3. Reconciliation: The Majority’s Preferred Route for Spending Measures
Majorities seeking to enact budget-related policies have increasingly relied on budget reconciliation, which permits passage by a simple majority but is constrained by the Byrd Rule and specific reconciliation instructions from budget resolutions [4] [6]. Reconciliation has been used to pass major spending and tax measures, including the American Rescue Plan and other recent packages, because it bypasses the legislative filibuster while remaining tethered to budgetary language and scope limits [7] [6]. The Byrd Rule’s points-of-order can strip non-budgetary items, so advocates must carefully craft provisions to survive Senate review; this means that while reconciliation is a powerful majority tool, it is procedurally narrow and not a blanket substitute for abolishing or overriding the filibuster for all spending bills.
4. Political and Institutional Consequences—Expectations Shifted, Not Rules Erased
The 2013 and 2017 precedents have had a clear political effect: majorities now view the Senate as more governable by simple-majority action in some realms, raising the specter that future majorities might press similar changes for legislative business [3] [1]. This has prompted debate about the long-term health of Senate norms and the potential for tit-for-tat escalations.
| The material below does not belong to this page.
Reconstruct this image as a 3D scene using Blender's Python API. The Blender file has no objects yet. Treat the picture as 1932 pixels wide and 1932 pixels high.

Nonetheless, the record shows majorities often still seek 60 votes for contentious measures where feasible, and significant spending bills have passed through negotiation, reconciliation, or bipartisan compromise rather than outright rule-changing unilateralism [7] [1]. The institutional point: precedent shifted expectations; it did not automatically convert every Senate rule into a simple-majority tool.
5. Bottom line: Pathways and Limits for Applying Nuclear-Option Logic to Spending
The nuclear-option episodes demonstrate that the Senate can recalibrate its own procedures when a majority is motivated, but applying that logic to spending bills faces legal, procedural, and political constraints: statutory budget rules, the Byrd Rule, points-of-order, and the real-world need for coalition-building on complex appropriations [4] [5] [7]. Analysts and institutional actors present two clear interpretations: one sees the nuclear option as a template for majority empowerment and further filibuster erosion; the other regards reconciliation and existing budget rules as the practical, legally bounded tool for majority-led spending changes. Both viewpoints are grounded in the same procedural record—nuclear option altered nominations precedent, while reconciliation remains the central mechanism for spending [2] [6].